Ouvindo-a, fica a impressão de que foi ao procurar frutas boas no lixão, quando criança, que entendeu como funcionava o manual de sobrevivência na selva. É na base do ônus e do bônus – quem obedece fica vivo, pode estudar, pode ter emprego. Assim o fez, estrategista. Cumpriu todas as falas do scriptque lhe reservaram. Namorou. Cursou faculdade. Aprendeu inglês. Disfarçou-se. Garantiu-se – para, no último dia de 1999, desacatar. Comprou o primeiro vestido e inaugurou seu novo milênio. Foi a um baile. Foi o bug. Uma semana depois, estava demitida.

Difícil não ver o filme em que Laysa menino é ajudada por um padre, em que a Laysa menina leciona História, Geografia e Inglês em escolas da Colônia Marcelino e no Colégio Aníbal Khury, no Uberaba. O avental comprido escondia a obra dos hormônios. O corte no pomo, “tireoide”, dizia. Sabe-se que os alunos batiam os pés em protesto a cada partida. Ônus e bônus – tinha de ser a melhor, do contrário, guilhotina.
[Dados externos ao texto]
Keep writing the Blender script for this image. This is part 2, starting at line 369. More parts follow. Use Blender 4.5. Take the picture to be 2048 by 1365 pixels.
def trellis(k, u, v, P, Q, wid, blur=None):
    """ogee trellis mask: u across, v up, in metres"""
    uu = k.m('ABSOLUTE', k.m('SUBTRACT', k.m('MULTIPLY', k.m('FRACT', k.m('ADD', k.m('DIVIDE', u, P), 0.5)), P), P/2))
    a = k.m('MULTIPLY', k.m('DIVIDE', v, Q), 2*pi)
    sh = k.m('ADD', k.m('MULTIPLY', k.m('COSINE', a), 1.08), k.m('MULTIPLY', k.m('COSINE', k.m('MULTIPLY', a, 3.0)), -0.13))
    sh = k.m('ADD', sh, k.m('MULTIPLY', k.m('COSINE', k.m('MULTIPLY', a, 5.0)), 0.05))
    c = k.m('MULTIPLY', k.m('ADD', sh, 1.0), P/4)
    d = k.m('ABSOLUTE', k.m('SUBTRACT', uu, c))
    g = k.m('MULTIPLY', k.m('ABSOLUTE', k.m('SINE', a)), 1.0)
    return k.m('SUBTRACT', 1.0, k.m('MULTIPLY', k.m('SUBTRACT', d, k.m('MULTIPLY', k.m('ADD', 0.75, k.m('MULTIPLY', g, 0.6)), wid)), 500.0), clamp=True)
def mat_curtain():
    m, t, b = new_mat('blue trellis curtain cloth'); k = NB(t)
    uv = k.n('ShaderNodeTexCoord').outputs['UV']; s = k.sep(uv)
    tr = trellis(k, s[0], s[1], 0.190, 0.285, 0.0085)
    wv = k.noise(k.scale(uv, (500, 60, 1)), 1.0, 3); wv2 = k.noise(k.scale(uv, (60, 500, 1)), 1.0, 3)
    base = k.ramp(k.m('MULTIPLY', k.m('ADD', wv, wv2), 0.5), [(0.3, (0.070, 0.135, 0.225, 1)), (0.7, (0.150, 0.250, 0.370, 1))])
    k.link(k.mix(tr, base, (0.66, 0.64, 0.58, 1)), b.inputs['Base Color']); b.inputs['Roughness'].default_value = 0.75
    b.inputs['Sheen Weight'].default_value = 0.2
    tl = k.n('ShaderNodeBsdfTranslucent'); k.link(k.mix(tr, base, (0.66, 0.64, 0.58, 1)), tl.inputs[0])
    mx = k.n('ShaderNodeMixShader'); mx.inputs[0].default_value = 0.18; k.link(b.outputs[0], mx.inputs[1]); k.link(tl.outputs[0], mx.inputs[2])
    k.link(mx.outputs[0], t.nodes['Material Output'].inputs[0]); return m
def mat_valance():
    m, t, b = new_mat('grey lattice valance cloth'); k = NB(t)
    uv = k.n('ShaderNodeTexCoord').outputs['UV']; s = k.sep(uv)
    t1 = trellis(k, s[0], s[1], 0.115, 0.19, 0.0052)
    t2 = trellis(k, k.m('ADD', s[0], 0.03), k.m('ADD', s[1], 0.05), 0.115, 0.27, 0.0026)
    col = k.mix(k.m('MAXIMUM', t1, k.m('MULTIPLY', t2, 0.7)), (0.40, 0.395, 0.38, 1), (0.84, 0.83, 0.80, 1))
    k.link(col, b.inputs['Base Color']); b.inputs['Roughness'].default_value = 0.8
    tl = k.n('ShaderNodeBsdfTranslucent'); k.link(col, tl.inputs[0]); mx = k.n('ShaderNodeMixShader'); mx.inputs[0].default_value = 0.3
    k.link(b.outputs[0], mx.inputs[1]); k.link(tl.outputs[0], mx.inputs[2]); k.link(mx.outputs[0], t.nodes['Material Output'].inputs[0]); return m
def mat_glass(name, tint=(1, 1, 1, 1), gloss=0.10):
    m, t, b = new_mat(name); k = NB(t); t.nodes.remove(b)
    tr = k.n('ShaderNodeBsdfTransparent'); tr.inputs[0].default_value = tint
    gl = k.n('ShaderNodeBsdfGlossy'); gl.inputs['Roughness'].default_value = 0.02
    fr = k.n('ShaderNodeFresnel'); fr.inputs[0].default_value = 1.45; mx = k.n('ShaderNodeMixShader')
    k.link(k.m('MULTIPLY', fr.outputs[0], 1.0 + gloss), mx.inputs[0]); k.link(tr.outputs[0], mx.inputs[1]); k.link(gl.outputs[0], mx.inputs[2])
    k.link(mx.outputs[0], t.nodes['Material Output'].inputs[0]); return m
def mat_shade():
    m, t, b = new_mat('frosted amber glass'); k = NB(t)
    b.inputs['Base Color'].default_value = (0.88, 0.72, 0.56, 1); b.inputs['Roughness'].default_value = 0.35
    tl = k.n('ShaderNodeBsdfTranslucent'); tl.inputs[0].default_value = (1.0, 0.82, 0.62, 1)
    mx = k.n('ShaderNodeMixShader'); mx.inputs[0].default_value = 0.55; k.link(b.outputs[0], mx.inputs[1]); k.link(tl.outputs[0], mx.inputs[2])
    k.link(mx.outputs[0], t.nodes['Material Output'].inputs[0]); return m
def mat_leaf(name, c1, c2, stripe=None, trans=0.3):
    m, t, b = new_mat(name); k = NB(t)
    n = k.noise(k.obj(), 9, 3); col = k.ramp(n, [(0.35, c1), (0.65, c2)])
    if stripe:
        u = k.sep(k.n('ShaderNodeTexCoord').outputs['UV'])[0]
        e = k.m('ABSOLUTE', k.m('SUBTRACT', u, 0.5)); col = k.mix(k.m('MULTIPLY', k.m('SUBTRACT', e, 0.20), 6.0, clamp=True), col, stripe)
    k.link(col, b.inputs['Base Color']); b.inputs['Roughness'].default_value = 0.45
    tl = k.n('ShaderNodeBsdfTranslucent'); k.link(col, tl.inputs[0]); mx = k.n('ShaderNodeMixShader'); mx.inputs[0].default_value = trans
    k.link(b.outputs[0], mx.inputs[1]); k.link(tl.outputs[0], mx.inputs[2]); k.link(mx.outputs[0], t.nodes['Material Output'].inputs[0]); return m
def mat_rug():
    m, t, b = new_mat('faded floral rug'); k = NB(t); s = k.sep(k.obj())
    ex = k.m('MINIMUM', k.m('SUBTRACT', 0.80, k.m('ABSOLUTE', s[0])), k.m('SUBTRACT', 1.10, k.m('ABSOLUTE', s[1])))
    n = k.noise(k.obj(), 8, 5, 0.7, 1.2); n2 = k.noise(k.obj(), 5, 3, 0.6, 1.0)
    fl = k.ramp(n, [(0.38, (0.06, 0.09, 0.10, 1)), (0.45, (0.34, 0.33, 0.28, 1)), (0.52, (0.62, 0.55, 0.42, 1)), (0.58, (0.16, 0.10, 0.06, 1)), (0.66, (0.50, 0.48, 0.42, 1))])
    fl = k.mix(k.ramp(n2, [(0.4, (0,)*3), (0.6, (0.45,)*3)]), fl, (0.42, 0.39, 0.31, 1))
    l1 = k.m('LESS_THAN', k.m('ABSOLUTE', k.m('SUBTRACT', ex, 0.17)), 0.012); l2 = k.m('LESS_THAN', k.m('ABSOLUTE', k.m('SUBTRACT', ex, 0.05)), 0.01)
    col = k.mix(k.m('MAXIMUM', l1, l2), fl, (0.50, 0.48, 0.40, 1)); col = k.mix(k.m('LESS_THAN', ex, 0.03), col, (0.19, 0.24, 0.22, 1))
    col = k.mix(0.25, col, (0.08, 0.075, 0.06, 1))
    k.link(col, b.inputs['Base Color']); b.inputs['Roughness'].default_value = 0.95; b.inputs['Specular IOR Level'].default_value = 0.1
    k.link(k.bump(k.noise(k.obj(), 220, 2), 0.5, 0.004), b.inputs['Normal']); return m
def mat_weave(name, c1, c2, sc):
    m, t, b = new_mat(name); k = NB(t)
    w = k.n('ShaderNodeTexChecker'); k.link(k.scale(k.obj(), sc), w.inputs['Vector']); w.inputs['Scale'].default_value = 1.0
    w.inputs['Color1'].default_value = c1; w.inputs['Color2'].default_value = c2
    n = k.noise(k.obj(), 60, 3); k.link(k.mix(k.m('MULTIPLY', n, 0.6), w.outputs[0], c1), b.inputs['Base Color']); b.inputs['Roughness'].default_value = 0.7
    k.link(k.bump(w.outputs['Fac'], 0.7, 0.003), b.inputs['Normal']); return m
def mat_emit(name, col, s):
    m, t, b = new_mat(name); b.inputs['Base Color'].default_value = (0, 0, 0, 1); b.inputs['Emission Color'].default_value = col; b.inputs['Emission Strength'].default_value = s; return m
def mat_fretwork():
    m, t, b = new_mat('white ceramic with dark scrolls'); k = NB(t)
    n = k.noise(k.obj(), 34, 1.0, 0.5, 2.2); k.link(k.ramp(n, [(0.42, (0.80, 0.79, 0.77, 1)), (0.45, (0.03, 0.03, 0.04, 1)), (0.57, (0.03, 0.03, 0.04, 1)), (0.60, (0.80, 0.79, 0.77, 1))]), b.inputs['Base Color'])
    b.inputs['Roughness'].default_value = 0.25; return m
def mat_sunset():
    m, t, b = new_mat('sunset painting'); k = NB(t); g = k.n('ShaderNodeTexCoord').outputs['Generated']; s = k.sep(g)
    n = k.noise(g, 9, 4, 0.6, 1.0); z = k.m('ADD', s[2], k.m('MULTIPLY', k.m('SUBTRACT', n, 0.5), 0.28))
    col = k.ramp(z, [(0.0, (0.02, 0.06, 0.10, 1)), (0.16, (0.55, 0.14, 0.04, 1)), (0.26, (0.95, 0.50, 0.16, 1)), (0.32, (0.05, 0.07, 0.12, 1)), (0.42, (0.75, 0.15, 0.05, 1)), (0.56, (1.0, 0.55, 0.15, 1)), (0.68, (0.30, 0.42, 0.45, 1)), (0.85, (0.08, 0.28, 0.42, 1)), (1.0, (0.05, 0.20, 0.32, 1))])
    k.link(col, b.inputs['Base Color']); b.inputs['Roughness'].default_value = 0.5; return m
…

Em 2007, ao chegar ao Colégio Chico Mendes, seu posto por direito, impôs-se com o nome com o qual se batizou. Não lhe deram refresco. “Tem quem me ache um ET.” Discordo. Laysa fala bem pra caramba – deve fazer bonito em sala. Tem inteligência viva e aquele dom de colocar a pergunta exata, talento de poucos. Em certas horas, é como se não tivesse nervos. Faz o tipo cerebral. Em outras, lembra Elza Soares – “cantando para não enlouquecer”. Seu lema, aliás, vale uma rodada bem gelada: “Quem, como eu, não tinha mais nada a perder sempre tem tudo a ganhar”. E aquele abraço pro Jared Leto.